HAVING celebrated Thomas Cranmer this week, I have been thinking about the Prayer Book Society (PBS), which I joined in 2020, after I had been invited to give one of four talks on Zoom on the Advent collects. I was astonished at the numbers participating, some from the United States and other parts of the Anglican world. The afternoon was an experience of the kind of focused, orthodox, theologically informed conversation that I crave, and rarely find.
Few would have guessed what the PBS has become since it started in 1972 as a protest group against attempts to ban the Prayer Book in favour of contemporary liturgies. (The Church of England was, at the time, ploughing its way through Series 1, 2, and 3, and then the ASB, before the arrival of Common Worship in 2000.) At that point, many thought of the society as no more than a bolthole for an eccentric group of traditionalists. But those traditionalists turned out to surprisingly militant in their affection for what many had come to regard as a long-outdated set of rites.

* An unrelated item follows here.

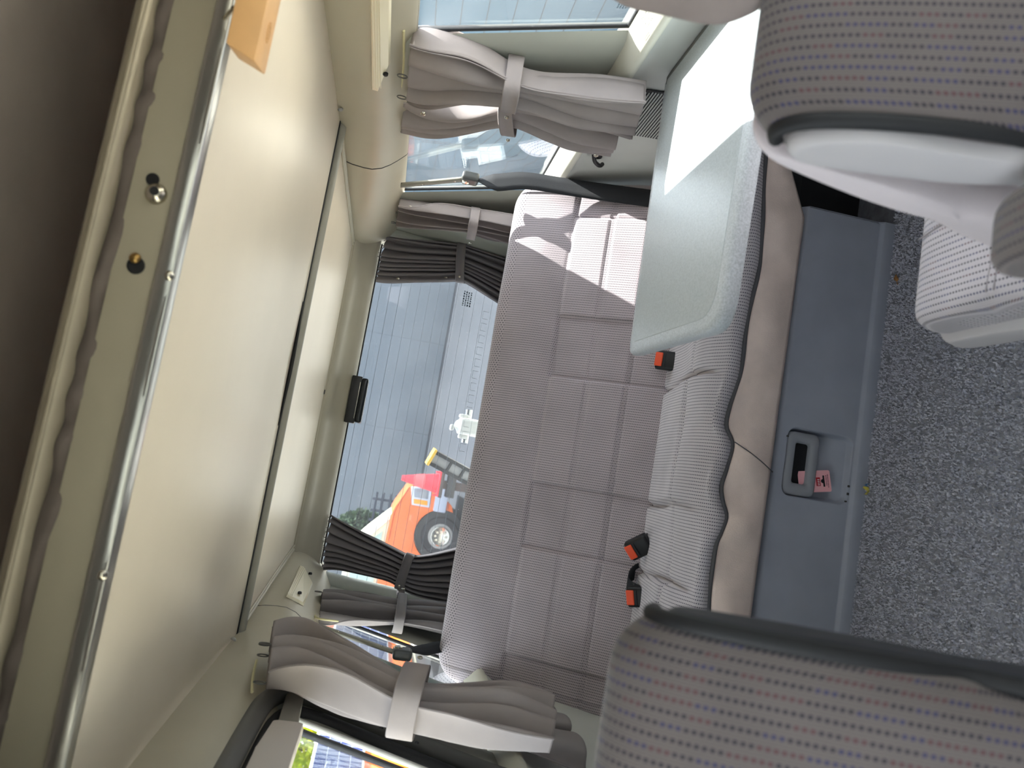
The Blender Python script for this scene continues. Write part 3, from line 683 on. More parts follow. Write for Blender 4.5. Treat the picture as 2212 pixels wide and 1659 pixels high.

To its credit, society members, after fighting hard to ensure that the Prayer Book would continue to be legal, sensibly transformed themselves into an organisation devoted to the study and celebration of the Prayer Book as the key historical element in the liturgical and cultural traditions of the Church of England. There is now a long-term vision to ensure that the Prayer Book and what it stands for remain available for generations to come.
And that is, in essence, the principle of the Anglican via media: the liturgy offering common ground that could never have been achieved by statements of doctrine, or even by canon law. Within the covers of the Prayer Book are spiritual resources not only for communal worship, but for the whole of life, and for everyone in the English Church, lay or ordained. As I look at the nine Common Worship books on my own shelves, I am grateful to the society for keeping this ideal alive.
Today, there is a reassuring professionalism about the society’s profile and its publications. It was quick to recognise the opportunities of the digital age, offering online tutorials as well as study and conversation, founding diocesan groups, and supporting the next generation in offering awards for public reading and study. Gifts, books, booklets, Christmas cards, website are all beautifully produced without a hint of Comic Sans.
And there’s a bonus. I would have no problem choosing my third book after the Bible and Shakespeare on Desert Island Discs. With the Prayer Book, I would have all I need to say the divine Office, celebrate holy communion, marry, baptise, and bury anyone on that remote shore who might require me to do so. Thank you, Prayer Book Society.